UniCredit, Banco BPM et l’enjeu stratégique
Après avoir renforcé sa position au sein de la banque allemande Commerzbank, UniCredit a surpris le marché en lançant une offre hostile pour racheter Banco BPM. Cette acquisition, si elle se concrétise, ferait d’UniCredit la plus grande banque italienne, surpassant Intesa Sanpaolo, tout en consolidant sa présence à Milan, un centre financier et économique clé.
Cette offre a également perturbé les plans du gouvernement italien, qui privilégiait une fusion entre Banco BPM et Banca Monte dei Paschi di Siena (MPS) pour stabiliser le secteur bancaire italien. Selon des sources de Reuters, face à cette situation, Crédit Agricole aurait reçu un soutien informel du Conseil italien pour augmenter sa participation dans Banco BPM.
Pourquoi Banco BPM est cruciale pour le Crédit Agricole
Pour comprendre l’importance de Banco BPM pour le Crédit Agricole, il faut revenir sur l’histoire de leur partenariat. Présente en Italie depuis 1972, la banque française a progressivement renforcé ses activités dans la péninsule, adoptant une approche transparente et coopérative avec le gouvernement italien.
En 1987, le Crédit Agricole fusionne sa filiale italienne avec Ducato pour créer Agos, une société spécialisée dans le crédit à la consommation. En 2018, Banco BPM entre au capital d’Agos en détenant 31 %, contre 69 % pour le Crédit Agricole, créant une alliance stratégique. Ce partenariat permet à BPM de distribuer les produits du Crédit Agricole via Agos, renforçant leurs liens.
En 2022, Crédit Agricole devient le principal actionnaire de Banco BPM en acquérant 9,18 % de son capital. Cette alliance stratégique de longue date explique l’opposition de Crédit Agricole à l’offre agressive d’UniCredit, qui menace de déstabiliser cet équilibre.
Une proposition qui bouleverse les alliances
L’offre d’UniCredit complique la situation pour le Crédit Agricole à plusieurs niveaux. D’abord, son agressivité et son caractère surprenant empiètent sur le partenariat historique entre Banco BPM et la banque française. De plus, Crédit Agricole entretient un contrat de distribution d’actifs avec UniCredit via sa filiale Amundi, un partenariat en vigueur jusqu’en 2027.

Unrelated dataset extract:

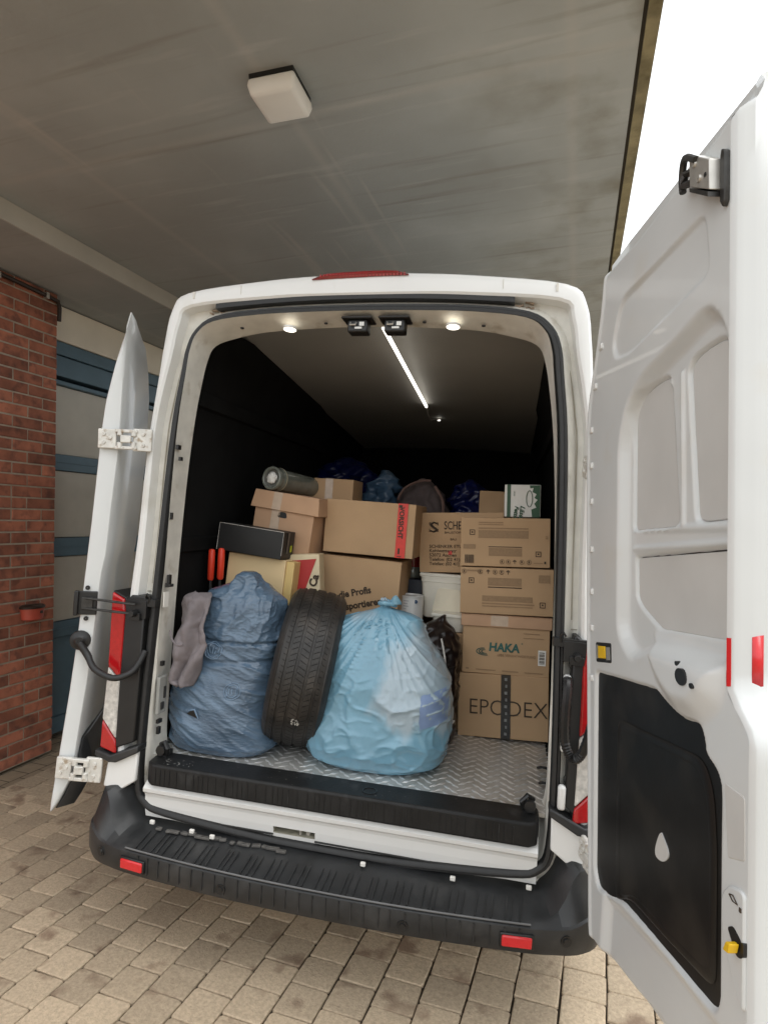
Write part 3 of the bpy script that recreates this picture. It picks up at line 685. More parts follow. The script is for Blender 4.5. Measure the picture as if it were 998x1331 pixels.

Si UniCredit absorbe Banco BPM, cela pourrait affaiblir la position de Crédit Agricole sur le marché italien et rendre le renouvellement du contrat Amundi moins avantageux. Pour préserver ses intérêts, Crédit Agricole a augmenté sa participation dans Banco BPM, passant de 9,9 % à 15,1 %, et a demandé l’autorisation de la BCE pour monter jusqu’à 19,99 %.
En parallèle, Banco BPM est engagée dans un rachat de sa compatriote Anima, un gestionnaire d'actifs affichant 205 milliards d'euros d'encours d'actifs sous gestion. Une transaction qui plaît à Unicredit, mais qui complexifie encore les liens entre les trois principaux protagonistes.
Et maintenant ?
Le conseil d'administration de Banco BPM a d'ores et déjà repoussé l'offre d'Unicredit, jugée hostile et trop faible. De son côté, le Crédit Agricole a poussé ses pions avec pragmatisme : le groupe bancaire français a certes demandé à pouvoir monter à près de 20% du capital de Banco BPM, mais il aussi indiqué ne pas avoir l'intention de lancer une OPA sur son partenaire, en tout cas à ce stade. On se souvient qu'il y a quatre ans, des rumeurs de mariage entre Crédit Agricole et Banco BPM avaient déjà circulé. Mais sans suite concrète.
Ce nouvel épisode dans la consolidation du secteur financier européen intervient à l'heure où d'autres opérations sont en train de se dessiner. Si Amundi et Allianz GI ont échoué à s'entendre, une opération entre Generali et Natixis IM est toujours dans les tuyaux... Manifestement, les amours franco-italiennes sont à la mode.